HP-Joanpp 4th of August 2016

Recently I had the opportunity to speak at the Franchise Services (FSI) yearly convention, and I was asked to provide advice to franchisees about growing the business. What I did was summarize some of the key success factors I’ve observed throughout the years by watching some of our faster growing customers. It’s what I call the 30/40/50 rule—essentially they’re three simple metrics that franchisees can plug into their business scorecards.

At least 30% of the business should be online

The Internet is changing all industries, and printing is no exception. Our bigger and faster customers are all web-to-print service providers. And it’s as simple as this: those companies that did not even exist 7 or 8 years ago, but have built their business model around e-commerce, are now scaling their businesses globally. If you are a print shop, you probably have a web page. But this does not mean you’re doing business online. So if you want to grow, and you’re not playing in the e-commerce realm, this should be a #1 priority in your business plan.
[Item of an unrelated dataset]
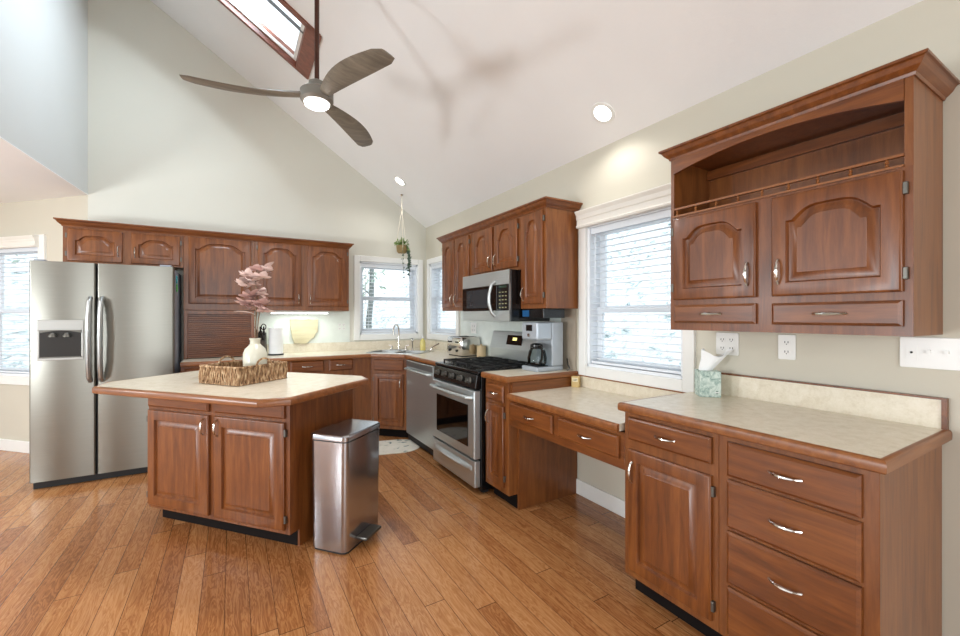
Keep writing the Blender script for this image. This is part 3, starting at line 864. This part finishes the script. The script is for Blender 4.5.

Innovate: Drive at least 40% of your business with new products

The next success factor to grow any business is innovation. One way to measure your company’s innovativeness is to look at how much revenue you’re getting from products that have been on the market for less than two years. My recommendation would be to target at least 40% of your revenue from new products. Why? Because products mature very quickly, become commodities, then prices decrease rapidly. If you don’t renew your portfolio, you are not going to have sustainable growth. Try to develop five or ten new applications every year. And even if only one or two are successful, those will drive your future growth. So this is a good second metric to add to your business score card.

Acquire 50% of new customers every year

This one may be controversial. But if you are in the large-format market, I would strongly suggest to push it hard. Large-format products are often related to one-off events, campaigns, restorations, or presents.  So if you want double digit growth, you cannot count on recurring business from existing customers only. But if you try to acquire 50% of new customers every year, the growth is warranted. And finally, try to find customers that help smooth your seasonality, and that have different purchase drivers or behaviors.

The 30/40/50 rule in action

A final word on this rule: as you focus on these three metrics, they reinforce each other. If you go online, you will find new customers. If you get more customers, they will ask you for new products. If you develop new products, you will get into new segments that you can reach online. Bottom line: you enter into a cycle where the three initiatives work together to boost your company’s growth.

I hope you found this post useful. As always, thank you for reading until the end.